Swartboois­drift), trumpet thorn (grey leaves, ubiquitous), bushman’s poison (currently in full pink flower), phantom tree (stout of trunk), the first few baobabs… I also begin to learn where to expect certain species: a tree euphorbia up on a rocky ridgeline; a tangle of mustard bush on the riverbank. At Epupa Falls Lodge & Camp I meet a young man called Kamburu Tjiharo, who happens to be sitting with a tree book open on his lap as I stroll onto the bar deck. Before I’ve even put down a small branch sample in front of him, he knows what it is: African star-chestnut. I love learning about the natural world when I travel. With every new tree I can identify, the landscape takes firmer shape. It’s not just “bush” any more, it’s purple-stem corkwood or satin-bark corkwood. Kamburu tells me that the satin-bark corkwood is the tree with yellow autumn leaves that I can see on the slopes on the Angolan side of the Kunene. When the sun dips behind the mountains, casting welcome shade, I stroll downstream to photograph Epupa’s many waterfalls.

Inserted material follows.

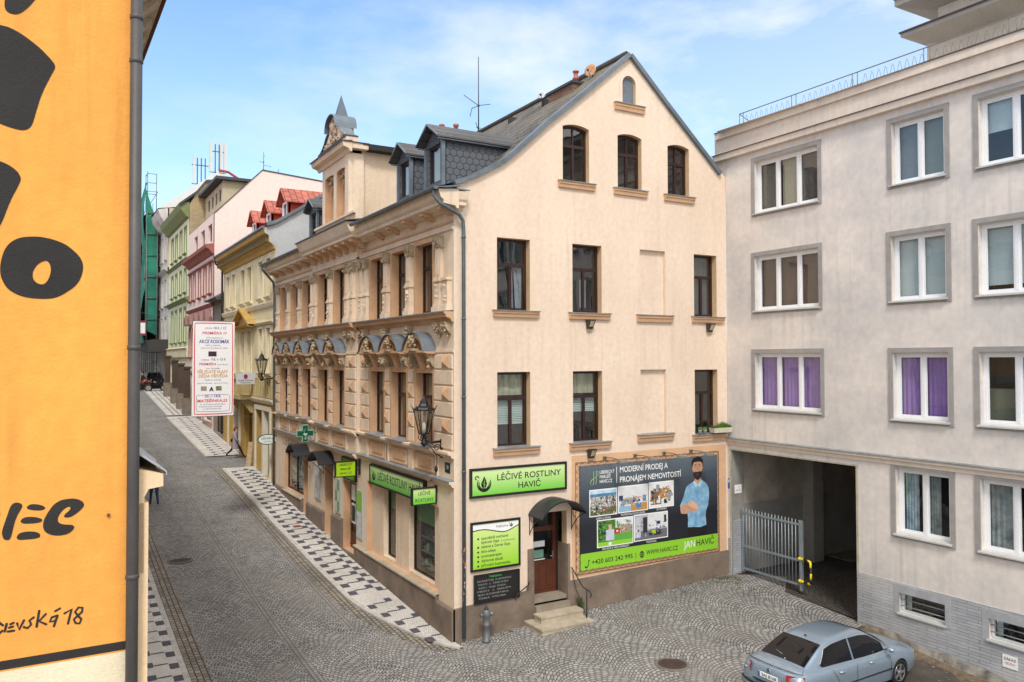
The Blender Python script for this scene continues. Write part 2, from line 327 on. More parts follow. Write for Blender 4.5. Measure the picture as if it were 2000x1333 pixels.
def tag(o, label=None, cat=None, group=None, kind=None):
    if label: o['label'] = label
    if cat: o['category'] = cat
    if group: o['group'] = group
    if kind: o['kind'] = kind
    return o
def thing(name, label, cat, loc=(0, 0, 0), group=None):
    o = bpy.data.objects.new(name, None); o.empty_display_size = .3; COL.objects.link(o); o.location = loc
    return tag(o, label, cat, group)
def rect(u0, u1, w0, w1): return [(u0, w0), (u1, w0), (u1, w1), (u0, w1)]
def arch(u0, u1, w0, w1, rise, n=10):
    """opening whose top is a circular segment of the given rise below w1"""
    c = (u0+u1)/2; h = (u1-u0)/2; rad = (h*h+rise*rise)/(2*rise); cy = w1-rad; a0 = math.asin(min(1, h/rad))
    if rise >= h-1e-6: a0 = math.pi/2
    return [(u0, w0), (u1, w0)] + [(c+rad*math.sin(a), cy+rad*math.cos(a)) for a in [a0-2*a0*i/n for i in range(n+1)]]
def inset(lp, k):
    cx = sum(p[0] for p in lp)/len(lp); us = [p[0] for p in lp]; ws = [p[1] for p in lp]
    U0, U1, W0, W1 = min(us), max(us), min(ws), max(ws); su = (U1-U0-2*k)/(U1-U0); sw = (W1-W0-2*k)/(W1-W0)
    return [(U0+k+(a-U0)*su, W0+k+(b-W0)*sw) for a, b in lp]
# ------------------------------------------------------------------ ground heights
YS = [-60, 0, 2.9, 7.2, 13.3, 18.5, 30, 60, 150]; ZS = [-.6, 0, .16, .43, .92, 1.43, 2.3, 4.6, 11.5]
def interp(x, xs, ys):
    if x <= xs[0]: return ys[0]
    for i in range(len(xs)-1):
        if x <= xs[i+1]: return ys[i] + (ys[i+1]-ys[i])*(x-xs[i])/(xs[i+1]-xs[i])
    return ys[-1]
def gz(x, y):
    z = interp(y, YS, ZS) + .047*min(max(x, 0), 9.6)*interp(y, [-14, -9, -7.2, -4.66, -1, 0], [-.3, -.25, -.15, .52, 1, 1])
    return z
# ================================================================== GROUND
COB = brickmat('cobble_setts', (168, 165, 161), (128, 127, 125), (78, 76, 74), .12, .105, .013, 'ground', fan=1.6, bump=1.0, noise=.24, tint=(134, 129, 122))
COBR = brickmat('gutter_setts', (158, 148, 134), (122, 115, 106), (66, 62, 57), .17, .13, .016, 'gw', bump=.9, noise=.3, off=.4)
COBD = brickmat('straight_setts', (156, 152, 148), (134, 131, 128), (96, 93, 90), .12, .1, .014, 'gw', bump=.9, noise=.25)
def frange(a, b, s):
    o = []
    while a < b-1e-6: o.append(a); a += s
    return o + [b]
def ground_sheet(name, xs, ys, mm, lift=0, xf=None):
    """a sheet that follows the ground; xf(y) -> (x0, x1) bends its sides"""
    mb = MB(); nx = len(xs)
    for y in ys:
        for x in xs:
            X = x if xf is None else xf(y)[0] + (xf(y)[1]-xf(y)[0])*x
            mb.v.append(Vector((X, y, gz(X, y)+lift)))
    for j in range(len(ys)-1):
        for i in range(nx-1): mb.f.append([j*nx+i, j*nx+i+1, (j+1)*nx+i+1, (j+1)*nx+i]); mb.m.append(0); mb.sm.append(True)
    return tag(mb.obj(name, mm), kind='structure')
xs = [-200, -60, -20] + frange(-10, 0, 1.0) + frange(.8, 9.6, .8) + [12, 30, 80, 200]
ys = [-200, -60, -30, -14] + frange(-12, 0, .6) + [1.45, 2.9, 5, 7.2, 10, 13.3, 18.5, 30, 60, 100, 150, 400]
ground_sheet('ground', xs, ys, COB)
# parking lot: worn asphalt in the lower corner
ASPH = mat('worn_asphalt', (86, 78, 72), .95, 0, 1.6, .8, 50, col2=(58, 52, 48))
def lotx(y): return (3.7, 9.56)
lx = frange(0, 1, .1); mb = MB()
def edge_y(x): return -5.5 + (x-3.7)*.13
rows = [(e, k) for k in range(11) for e in [0]]
for k in range(12):
    for i in lx:
        x = 3.6 + i*5.98; y = edge_y(x)*(1-k/11) + (-14)*(k/11); mb.v.append(Vector((x, y, gz(x, y)+.006)))
for k in range(11):
    for i in range(len(lx)-1): n = len(lx); mb.f.append([k*n+i, k*n+i+1, (k+1)*n+i+1, (k+1)*n+i]); mb.m.append(0); mb.sm.append(True)
tag(mb.obj('parking_lot', ASPH), kind='structure')
mb = MB()
for i in range(8):
    x0 = 3.62+i*.74; x1 = x0+.72
    for (a, b) in ((x0, x1),):
        z = gz(a, edge_y(a)); mb.box(a, b, edge_y(a)-.06, edge_y(a)+.06, z-.1, z+.012)
for i in range(5): mb.box(3.5, 3.61, -5.6-i*.8-.78, -5.6-i*.8, gz(3.5, -7)-.1, gz(3.6, -6-i*.8)+.03)
tag(mb.obj('edging_stones', STONE), kind='structure')
# dirt strip and broken concrete apron along the grey block
DIRT = mat('dirt', (92, 78, 64), .98, 0, 6, 1, 40, col2=(120, 108, 88))
mb = MB(); rd = random.Random(3); pts = []
for i in range(22):
    y = -4.9-i*.4; w = .3+.35*rd.random()+(.5 if 8 < i < 13 else 0); pts.append((9.585, y, 9.585-w))
for a, b in zip(pts, pts[1:]):
    mb.quad((a[0], a[1], gz(9.5, a[1])+.03), (a[2], a[1], gz(9.5, a[1])+.012), (b[2], b[1], gz(9.5, b[1])+.012), (b[0], b[1], gz(9.5, b[1])+.03))
tag(mb.obj('dirt_strip', DIRT), kind='structure')
# pavements -------------------------------------------------------------
MOSL = brickmat('light_mosaic', (232, 228, 220), (206, 200, 194), (158, 152, 146), .055, .055, .006, 'ground', bump=.6, noise=.18)
MOSD = brickmat('dark_mosaic', (98, 96, 106), (80, 78, 88), (62, 60, 66), .055, .055, .006, 'ground', bump=.6, noise=.15)
KERB = mat('kerb_granite', (200, 196, 190), .9, 0, 5, .3, 60, col2=(170, 165, 158))
KH = .05
def kerbx(y):
    if y > 4.3: return -1.42 - .006*(y-4.3)
    return interp(y, [-.45, 0, .9, 2, 3, 3.8, 4.3], [-.06, -.36, -.72, -1.05, -1.27, -1.39, -1.42])
def pavement(name, y0, y1, xk, xw, pattern):
    mb = MB(); ys = frange(y0, y1, .35)
    for a, b in zip(ys, ys[1:]):
        ka, kb = xk(a), xk(b); s = 1 if xw > ka else -1
        za, zb = lambda x: gz(x, a)+KH, lambda x: gz(x, b)+KH
        mb.quad((ka+.13*s, a, za(ka)), (xw, a, za(xw)), (xw, b, zb(xw)), (kb+.13*s, b, zb(kb)), 0)
        mb.quad((ka, a, za(ka)+.003), (ka+.13*s, a, za(ka)+.003), (kb+.13*s, b, zb(kb)+.003), (kb, b, zb(kb)+.003), 2)
        mb.quad((ka, a, gz(ka, a)-.05), (kb, b, gz(kb, b)-.05), (kb, b, zb(kb)+.003), (ka, a, za(ka)+.003), 2)
    for x0, x1, a, b, z in pattern:
        n = max(1, int((b-a)/.4)); 
        for i in range(n):
            p, q = a+(b-a)*i/n, a+(b-a)*(i+1)/n
            mb.quad((x0, p, gz(x0, p)+KH+.004), (x1, p, gz(x1, p)+KH+.004), (x1+z, q, gz(x1, q)+KH+.004), (x0+z, q, gz(x0, q)+KH+.004), 1)
    return tag(mb.obj(name, [MOSL, MOSD, KERB]), kind='structure')
def pattern_right(y0, y1, thin=False):
    P = []; y = y0
    while y < y1-.3:
        if not thin:
            P += [(-1.27, -1.02, y-.18, y+.16, 0), (-1.02, -.62, y+.14, y+.23, 0), (-.63, -.41, y+.18, y+.50, 0), (-.41, -.20, y-.14, y+.18, 0), (-.20, -.02, y-.14, y-.05, 0)]
        else:
            P += [(-1.3, -1.1, y-.15, y+.1, 0), (-1.1, -.75, y+.12, y+.19, 0), (-.75, -.56, y+.15, y+.42, 0), (-.5, -.08, y-.12, y-.05, 0)]
        y += .70
    return P
pr = pattern_right(4.46, 22.6)
for (cx, cy) in ((-1.02, 3.17), (-.90, 2.44), (-.77, 1.74), (-.62, 1.07), (-.50, .38)):
    pr += [(cx-.1, cx+.12, cy-.15, cy+.16, 0), (cx+.13, min(cx+.52, -.03), cy+.16, cy+.23, 0)]
    if cx+.6 < 0: pr += [(cx+.5, min(cx+.7, -.03), cy+.2, cy+.48, 0)]
pavement('pavement', -.45, 23.0, kerbx, -.0, pr)
pavement('pavement', 26.3, 41.5, lambda y: -1.75-.012*(y-26), 0, pattern_right(26.7, 41.2, True))
pf = []
for k in range(4): pf.append((-1.35+.36*k, -1.29+.36*k, 42.4, 58.6, 0))
pavement('pavement', 42.2, 59, lambda y: -1.8, 0, pf)
pl = []; y = -8.3
while y < 40:
    pl += [(-6.47, -6.27, y-.16, y+.15, 0), (-6.78, -6.48, y+.16, y+.23, 0), (-6.98, -6.79, y+.12, y+.4, 0), (-7.5, -7.0, y-.05, y+.02, 0), (-7.72, -7.52, y-.2, y+.1, 0)]; y += .71
pavement('pavement', -11, 60, lambda y: -6.14, -8.4, pl)
ground_sheet('gutter', [0, 1], frange(-11, 60, 1.5), COBR, .005, lambda y: (-6.12, -5.68))
ground_sheet('gutter', [0, 1], frange(-.45, 23, .5), COBR, .005, lambda y: (kerbx(y)-.40, kerbx(y)-.01))
ground_sheet('sett_line', [0, 1], frange(-4, 60, 1.5), COBD, .005, lambda y: (-3.86+.03*max(0, 4-y)-.003*y, -3.62+.03*max(0, 4-y)-.003*y))
ground_sheet('sett_line', [0, 1], frange(2, 60, 1.5), COBD, .005, lambda y: (-2.1, -1.88))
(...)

Speckled pigeons effortless­ly alight on rocky outcrops in the middle of the river, and on islands where baobabs have muscled themselves into the torrent. A few other tourists are scattered on the rocks along the viewing path. Victoria Falls might be bigger and louder, but Epupa wins for subtlety and variety. There are no hordes or exorbitant admission fees. It’s free to stroll along this path, or R50 a head to visit the viewpoint higher up on the koppie.

No country for nonsense

If you’re looking for adventure, you’ll find it on Van Zyl’s Pass. Ask any 4x4 enthusiast: If you want to earn your stripes, this half road, half rock face is where you do it. I’ve never been over the pass. We turn off the C43 at Okangwati and I’m on new ground. It’s exciting: Every rise and every bend reveals a new scene. Our convoy pauses in Okangwati for some last-minute shopping. I don’t need Lawrence Green’s 500 cigarettes, but some beer will do, so I get two tall Tafels. We turn onto the D3703 and drive west. You’ll find the D3703 on any good map of Namibia, but don’t be deceived by the dotted line: It’s a bakkie road that soon disappears in the mopane veld like a wispy brown snake. We stop at some bottle trees at a hot water spring, where someone is doing laundry.